Saturday, March 10, 2012

Kindle Publishing

With all the talk over the past year about self-publishing on Kindle, I finally decided to delve into it in January. I finished up a short ebook that I'd had on the back burner for a few months and submitted it. It was accepted and published in less than a day. The process wasn't hard, but there are a lot of formatting specifications, and I had to reformat it twice to get it to go through. Being so used to Web writing, I hadn't done any tabbed paragraph indents. Who knew?

The niche I chose isn't over-saturated, but it isn't totally wide open either, so I didn't really have much idea about how sales would go or what to expect from any of it. It's been out for about seven weeks now and has sold exactly eight copies. However, sales aren't the only way to do things through Kindle publishing.

If you publish through them exclusively for 90 days, you can join a program they have that makes your book available through their lending library. With that, Amazon Prime members can check it out for free. Why would you want to do that? Good question. The whole idea sounded kind of stupid at first, but I did some research and found out that it's actually a pretty good way to market the book. When people check it out, you have a better chance of getting some reviews, and if you ever buy from Amazon, you know how important reviews are.

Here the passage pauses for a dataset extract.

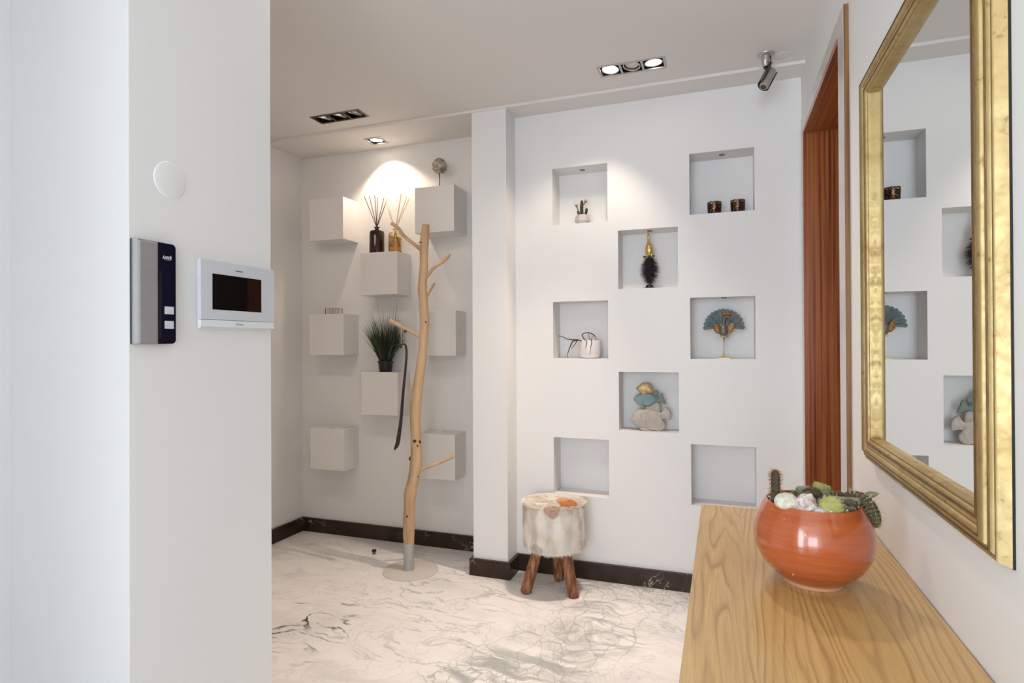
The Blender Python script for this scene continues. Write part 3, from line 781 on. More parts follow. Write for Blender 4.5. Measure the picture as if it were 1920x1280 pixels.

And, you don't go without royalties when it's checked out. There's a monthly fund that Amazon keeps for authors who offer their books through the library program, and you get a small percentage of it each time your book is checked out. The amount you earn for it depends on the total library checkouts on the site as well as how many of yours were checked out over the month. Last year, the Authors Guild wasn't happy about this program, but that was a month before Amazon actually started paying authors whose books were checked out. I don't know how much my meager two checkouts have earned, but I'm glad that it's getting out there. My Kindle book may not be sweeping the site by storm, but with zero, and I do mean zero, marketing, it is still selling about a copy a week as well as being checked out. It may sound backward, but I wanted to test the waters a little before putting time into marketing it.

I don't see anything at all wrong with self-publishing non-fiction ebooks. Non-fiction, particularly practical information, changes so quickly that it's actually a pretty good idea to do so in a lot of cases. However, this hasn't changed my mind about self-publishing fiction. Unless it's a short story or short novella that just can't find a home elsewhere, I think it's kind of a cop out. Over the years I've read so many times about writers who were rejected again and again and took that opportunity to make their manuscripts better. The woman who wrote "The Help" was rejected several times, and it made her go over the book again and again, rewriting it and trying to make it something publishable. Apparently, the first drafts were wretched and had little to no actual plot. But by taking months to rewrite, submit, get rejected and rewrite again, she came out with something that was as good as she could make it and that has won her worldwide acclaim. Now imagine if she's just said, "Screw it, I'm going to publish it myself. They just don't appreciate me!" Yeah.

2 comments:

Kindle How To Promote said...

Self-publishing allows you to call yourself an author, because you can hold up your book and proudly say, "I wrote this!" That may be the greatest benefit of all. So if you've been avoiding self-publishing the manuscript you've worked on so long and hard, it may well be time to join millions of other self-published authors who have a special reason to celebrate!

L. Shepherd said...

Or, you can call yourself an author because you wrote something that was good enough for a publishing house to actually publish. I don't like the pride reason for self-pubishing. That is a poor reason to write or publish anything. If you're a self-published author because you have information that changes quickly or that is for a small, niche audience, those are good reasons to self-publish.